WHAT NEEDS TO BE DONE >> Can you reproduce the data beneath, keeping every line exact?

DATA EXTRACT >>
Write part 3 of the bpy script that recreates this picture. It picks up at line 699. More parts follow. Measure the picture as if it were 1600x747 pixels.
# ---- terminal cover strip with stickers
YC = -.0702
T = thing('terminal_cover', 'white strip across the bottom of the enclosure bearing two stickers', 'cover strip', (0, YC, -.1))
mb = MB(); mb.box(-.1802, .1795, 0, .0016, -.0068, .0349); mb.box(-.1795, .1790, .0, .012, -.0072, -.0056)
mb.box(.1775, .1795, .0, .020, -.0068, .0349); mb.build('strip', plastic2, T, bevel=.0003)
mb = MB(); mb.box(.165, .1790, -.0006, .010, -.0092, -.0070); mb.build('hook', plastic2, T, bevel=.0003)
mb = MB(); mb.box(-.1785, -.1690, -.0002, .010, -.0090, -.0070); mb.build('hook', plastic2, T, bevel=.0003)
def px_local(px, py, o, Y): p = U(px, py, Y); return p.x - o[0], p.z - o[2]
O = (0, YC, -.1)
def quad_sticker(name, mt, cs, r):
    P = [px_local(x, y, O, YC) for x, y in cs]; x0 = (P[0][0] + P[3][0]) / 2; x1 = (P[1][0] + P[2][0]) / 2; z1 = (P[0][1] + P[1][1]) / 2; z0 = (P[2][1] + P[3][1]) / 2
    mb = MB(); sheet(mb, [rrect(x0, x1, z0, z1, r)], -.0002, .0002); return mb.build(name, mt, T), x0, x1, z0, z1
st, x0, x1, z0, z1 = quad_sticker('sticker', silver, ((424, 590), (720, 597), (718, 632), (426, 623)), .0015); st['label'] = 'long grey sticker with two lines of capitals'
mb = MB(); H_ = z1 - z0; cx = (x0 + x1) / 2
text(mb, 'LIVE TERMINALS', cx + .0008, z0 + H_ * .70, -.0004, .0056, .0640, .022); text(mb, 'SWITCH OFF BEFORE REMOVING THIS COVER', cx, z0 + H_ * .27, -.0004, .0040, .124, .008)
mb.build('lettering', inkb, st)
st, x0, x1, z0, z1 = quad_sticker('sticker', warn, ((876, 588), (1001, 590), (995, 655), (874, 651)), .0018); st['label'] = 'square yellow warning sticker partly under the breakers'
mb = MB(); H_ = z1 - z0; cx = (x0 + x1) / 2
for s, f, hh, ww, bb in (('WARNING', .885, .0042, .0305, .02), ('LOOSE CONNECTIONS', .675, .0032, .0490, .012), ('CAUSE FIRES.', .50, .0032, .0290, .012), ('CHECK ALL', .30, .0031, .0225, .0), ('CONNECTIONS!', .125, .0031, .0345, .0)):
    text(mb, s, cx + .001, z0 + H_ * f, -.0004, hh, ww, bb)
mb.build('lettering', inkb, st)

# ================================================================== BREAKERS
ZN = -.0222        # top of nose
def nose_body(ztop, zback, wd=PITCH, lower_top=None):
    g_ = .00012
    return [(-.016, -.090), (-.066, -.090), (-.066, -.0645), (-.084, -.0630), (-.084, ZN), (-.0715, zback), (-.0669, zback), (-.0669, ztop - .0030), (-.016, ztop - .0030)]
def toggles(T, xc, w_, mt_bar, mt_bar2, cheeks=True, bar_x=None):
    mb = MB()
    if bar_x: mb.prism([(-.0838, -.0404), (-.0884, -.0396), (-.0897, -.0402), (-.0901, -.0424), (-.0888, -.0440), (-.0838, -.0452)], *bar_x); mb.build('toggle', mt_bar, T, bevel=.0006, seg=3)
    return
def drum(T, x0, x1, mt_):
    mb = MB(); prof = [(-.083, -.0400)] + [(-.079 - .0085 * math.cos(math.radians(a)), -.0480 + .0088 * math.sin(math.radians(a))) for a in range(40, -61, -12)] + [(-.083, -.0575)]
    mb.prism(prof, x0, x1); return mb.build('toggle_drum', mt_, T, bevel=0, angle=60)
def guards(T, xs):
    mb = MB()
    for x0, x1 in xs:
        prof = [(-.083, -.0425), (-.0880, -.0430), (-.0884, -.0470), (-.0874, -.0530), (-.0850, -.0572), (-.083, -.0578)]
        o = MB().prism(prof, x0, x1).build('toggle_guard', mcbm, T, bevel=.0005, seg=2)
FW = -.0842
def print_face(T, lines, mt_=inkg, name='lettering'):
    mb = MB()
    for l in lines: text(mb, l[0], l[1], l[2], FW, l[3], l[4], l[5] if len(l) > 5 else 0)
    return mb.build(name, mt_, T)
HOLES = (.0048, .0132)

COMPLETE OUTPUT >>
Write part 3 of the bpy script that recreates this picture. It picks up at line 699. More parts follow. Measure the picture as if it were 1600x747 pixels.
# ---- terminal cover strip with stickers
YC = -.0702
T = thing('terminal_cover', 'white strip across the bottom of the enclosure bearing two stickers', 'cover strip', (0, YC, -.1))
mb = MB(); mb.box(-.1802, .1795, 0, .0016, -.0068, .0349); mb.box(-.1795, .1790, .0, .012, -.0072, -.0056)
mb.box(.1775, .1795, .0, .020, -.0068, .0349); mb.build('strip', plastic2, T, bevel=.0003)
mb = MB(); mb.box(.165, .1790, -.0006, .010, -.0092, -.0070); mb.build('hook', plastic2, T, bevel=.0003)
mb = MB(); mb.box(-.1785, -.1690, -.0002, .010, -.0090, -.0070); mb.build('hook', plastic2, T, bevel=.0003)
def px_local(px, py, o, Y): p = U(px, py, Y); return p.x - o[0], p.z - o[2]
O = (0, YC, -.1)
def quad_sticker(name, mt, cs, r):
    P = [px_local(x, y, O, YC) for x, y in cs]; x0 = (P[0][0] + P[3][0]) / 2; x1 = (P[1][0] + P[2][0]) / 2; z1 = (P[0][1] + P[1][1]) / 2; z0 = (P[2][1] + P[3][1]) / 2
    mb = MB(); sheet(mb, [rrect(x0, x1, z0, z1, r)], -.0002, .0002); return mb.build(name, mt, T), x0, x1, z0, z1
st, x0, x1, z0, z1 = quad_sticker('sticker', silver, ((424, 590), (720, 597), (718, 632), (426, 623)), .0015); st['label'] = 'long grey sticker with two lines of capitals'
mb = MB(); H_ = z1 - z0; cx = (x0 + x1) / 2
text(mb, 'LIVE TERMINALS', cx + .0008, z0 + H_ * .70, -.0004, .0056, .0640, .022); text(mb, 'SWITCH OFF BEFORE REMOVING THIS COVER', cx, z0 + H_ * .27, -.0004, .0040, .124, .008)
mb.build('lettering', inkb, st)
st, x0, x1, z0, z1 = quad_sticker('sticker', warn, ((876, 588), (1001, 590), (995, 655), (874, 651)), .0018); st['label'] = 'square yellow warning sticker partly under the breakers'
mb = MB(); H_ = z1 - z0; cx = (x0 + x1) / 2
for s, f, hh, ww, bb in (('WARNING', .885, .0042, .0305, .02), ('LOOSE CONNECTIONS', .675, .0032, .0490, .012), ('CAUSE FIRES.', .50, .0032, .0290, .012), ('CHECK ALL', .30, .0031, .0225, .0), ('CONNECTIONS!', .125, .0031, .0345, .0)):
    text(mb, s, cx + .001, z0 + H_ * f, -.0004, hh, ww, bb)
mb.build('lettering', inkb, st)

# ================================================================== BREAKERS
ZN = -.0222        # top of nose
def nose_body(ztop, zback, wd=PITCH, lower_top=None):
    g_ = .00012
    return [(-.016, -.090), (-.066, -.090), (-.066, -.0645), (-.084, -.0630), (-.084, ZN), (-.0715, zback), (-.0669, zback), (-.0669, ztop - .0030), (-.016, ztop - .0030)]
def toggles(T, xc, w_, mt_bar, mt_bar2, cheeks=True, bar_x=None):
    mb = MB()
    if bar_x: mb.prism([(-.0838, -.0404), (-.0884, -.0396), (-.0897, -.0402), (-.0901, -.0424), (-.0888, -.0440), (-.0838, -.0452)], *bar_x); mb.build('toggle', mt_bar, T, bevel=.0006, seg=3)
    return
def drum(T, x0, x1, mt_):
    mb = MB(); prof = [(-.083, -.0400)] + [(-.079 - .0085 * math.cos(math.radians(a)), -.0480 + .0088 * math.sin(math.radians(a))) for a in range(40, -61, -12)] + [(-.083, -.0575)]
    mb.prism(prof, x0, x1); return mb.build('toggle_drum', mt_, T, bevel=0, angle=60)
def guards(T, xs):
    mb = MB()
    for x0, x1 in xs:
        prof = [(-.083, -.0425), (-.0880, -.0430), (-.0884, -.0470), (-.0874, -.0530), (-.0850, -.0572), (-.083, -.0578)]
        o = MB().prism(prof, x0, x1).build('toggle_guard', mcbm, T, bevel=.0005, seg=2)
FW = -.0842
def print_face(T, lines, mt_=inkg, name='lettering'):
    mb = MB()
    for l in lines: text(mb, l[0], l[1], l[2], FW, l[3], l[4], l[5] if len(l) > 5 else 0)
    return mb.build(name, mt_, T)
HOLES = (.0048, .0132)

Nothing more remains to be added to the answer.